THE PLACE TO START THE CONVERSATION ABOUT ENDING MASS INCARCERATION IS AROUND THE WAY WE LOOK AT EACH OTHER
The place to start the conversation about ending mass incarceration is around the way we look at each other. Racism allows us to see each other as the “other.” If you're black or Latina or Latino, the “other” becomes less than, making it easier to punish and not worry about. So the beginning is “how do you see me and how do I see you?” If I don't see you as equal or fully human, which is what racism is, then I'm more comfortable punishing you.
For me reform is out the window.

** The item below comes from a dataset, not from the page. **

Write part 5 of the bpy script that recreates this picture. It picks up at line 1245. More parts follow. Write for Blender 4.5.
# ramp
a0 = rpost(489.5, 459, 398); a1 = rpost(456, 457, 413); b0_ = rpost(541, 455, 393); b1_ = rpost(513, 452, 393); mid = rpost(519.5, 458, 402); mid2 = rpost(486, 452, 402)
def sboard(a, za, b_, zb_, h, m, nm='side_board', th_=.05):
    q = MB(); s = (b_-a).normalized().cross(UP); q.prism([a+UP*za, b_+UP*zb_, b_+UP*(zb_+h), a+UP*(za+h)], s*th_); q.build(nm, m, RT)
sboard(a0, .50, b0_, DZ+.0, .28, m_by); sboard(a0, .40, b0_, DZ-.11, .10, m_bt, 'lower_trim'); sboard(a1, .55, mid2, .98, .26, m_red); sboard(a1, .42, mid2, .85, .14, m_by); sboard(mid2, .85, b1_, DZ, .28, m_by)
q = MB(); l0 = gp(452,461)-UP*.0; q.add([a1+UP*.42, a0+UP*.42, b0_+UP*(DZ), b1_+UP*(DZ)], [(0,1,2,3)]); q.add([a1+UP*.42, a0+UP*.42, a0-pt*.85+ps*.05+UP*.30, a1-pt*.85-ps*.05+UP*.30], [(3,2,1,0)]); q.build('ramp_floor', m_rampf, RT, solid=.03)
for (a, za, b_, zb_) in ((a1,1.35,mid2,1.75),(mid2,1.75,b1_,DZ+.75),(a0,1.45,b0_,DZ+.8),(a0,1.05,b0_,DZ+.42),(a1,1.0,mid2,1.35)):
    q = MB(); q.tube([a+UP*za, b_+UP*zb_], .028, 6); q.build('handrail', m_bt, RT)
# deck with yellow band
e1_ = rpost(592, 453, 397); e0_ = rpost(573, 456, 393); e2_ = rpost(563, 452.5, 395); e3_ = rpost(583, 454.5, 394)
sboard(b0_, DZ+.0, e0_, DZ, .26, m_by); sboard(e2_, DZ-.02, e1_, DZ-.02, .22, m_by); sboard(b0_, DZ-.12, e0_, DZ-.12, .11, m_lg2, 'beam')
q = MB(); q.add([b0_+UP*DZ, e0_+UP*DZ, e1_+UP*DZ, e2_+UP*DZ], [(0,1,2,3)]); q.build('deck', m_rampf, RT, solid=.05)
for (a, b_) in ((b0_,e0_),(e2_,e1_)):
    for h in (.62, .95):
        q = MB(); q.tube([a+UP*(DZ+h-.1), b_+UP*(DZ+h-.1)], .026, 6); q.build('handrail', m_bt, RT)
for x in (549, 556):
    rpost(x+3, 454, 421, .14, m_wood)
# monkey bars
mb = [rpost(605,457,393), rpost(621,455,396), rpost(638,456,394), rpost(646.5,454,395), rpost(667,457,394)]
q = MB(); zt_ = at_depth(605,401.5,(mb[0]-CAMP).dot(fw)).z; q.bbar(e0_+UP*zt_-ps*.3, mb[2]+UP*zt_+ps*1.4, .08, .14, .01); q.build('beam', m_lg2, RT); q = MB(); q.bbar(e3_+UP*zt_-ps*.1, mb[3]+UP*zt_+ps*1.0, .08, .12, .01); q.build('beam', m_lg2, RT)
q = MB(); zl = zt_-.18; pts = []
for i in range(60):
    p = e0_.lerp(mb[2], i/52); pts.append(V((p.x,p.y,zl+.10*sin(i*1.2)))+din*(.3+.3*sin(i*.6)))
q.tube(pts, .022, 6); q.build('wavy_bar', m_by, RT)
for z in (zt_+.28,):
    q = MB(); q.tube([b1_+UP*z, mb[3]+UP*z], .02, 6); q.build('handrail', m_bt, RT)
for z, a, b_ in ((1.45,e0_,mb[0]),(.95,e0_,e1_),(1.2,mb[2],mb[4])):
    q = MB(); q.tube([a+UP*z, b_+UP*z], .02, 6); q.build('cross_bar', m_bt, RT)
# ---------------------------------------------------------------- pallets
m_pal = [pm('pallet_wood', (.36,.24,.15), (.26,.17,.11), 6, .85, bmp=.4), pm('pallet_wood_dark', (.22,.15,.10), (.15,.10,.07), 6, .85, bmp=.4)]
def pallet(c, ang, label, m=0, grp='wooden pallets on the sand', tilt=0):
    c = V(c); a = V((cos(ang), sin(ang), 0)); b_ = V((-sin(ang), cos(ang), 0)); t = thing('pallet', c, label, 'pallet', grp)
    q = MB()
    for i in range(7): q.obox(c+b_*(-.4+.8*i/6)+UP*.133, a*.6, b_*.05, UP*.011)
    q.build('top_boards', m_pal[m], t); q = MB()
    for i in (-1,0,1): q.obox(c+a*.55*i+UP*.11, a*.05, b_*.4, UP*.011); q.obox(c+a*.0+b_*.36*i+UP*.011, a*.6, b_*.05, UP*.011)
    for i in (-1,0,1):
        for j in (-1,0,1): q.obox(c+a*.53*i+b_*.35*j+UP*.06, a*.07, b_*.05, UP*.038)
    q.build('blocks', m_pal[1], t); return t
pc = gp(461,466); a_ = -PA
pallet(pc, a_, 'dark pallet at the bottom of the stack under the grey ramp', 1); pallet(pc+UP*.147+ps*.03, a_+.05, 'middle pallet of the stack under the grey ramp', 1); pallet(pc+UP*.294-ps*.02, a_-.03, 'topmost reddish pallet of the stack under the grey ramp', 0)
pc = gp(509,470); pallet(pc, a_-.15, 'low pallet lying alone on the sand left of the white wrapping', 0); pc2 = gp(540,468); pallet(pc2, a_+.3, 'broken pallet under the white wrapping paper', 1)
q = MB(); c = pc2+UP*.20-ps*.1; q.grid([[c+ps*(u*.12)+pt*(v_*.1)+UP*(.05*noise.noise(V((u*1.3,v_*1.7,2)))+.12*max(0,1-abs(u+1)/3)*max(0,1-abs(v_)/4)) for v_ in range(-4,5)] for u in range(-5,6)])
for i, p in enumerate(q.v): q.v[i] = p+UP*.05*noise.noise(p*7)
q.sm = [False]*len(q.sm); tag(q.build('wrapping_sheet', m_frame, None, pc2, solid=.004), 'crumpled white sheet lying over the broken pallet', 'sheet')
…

We have to just tear the system down because its foundation is based on the notion of the “other” and until we can replace that with the notion that we're all to be viewed as human and worthy of redemption and restoration and fair treatment, we can't have a criminal justice system.
We've got to to understand that there's a better way. Until that happens, the agents of mass incarceration are going to continue doing what they do and that is prosecute, incarcerate, forever punish those who we identify as criminal.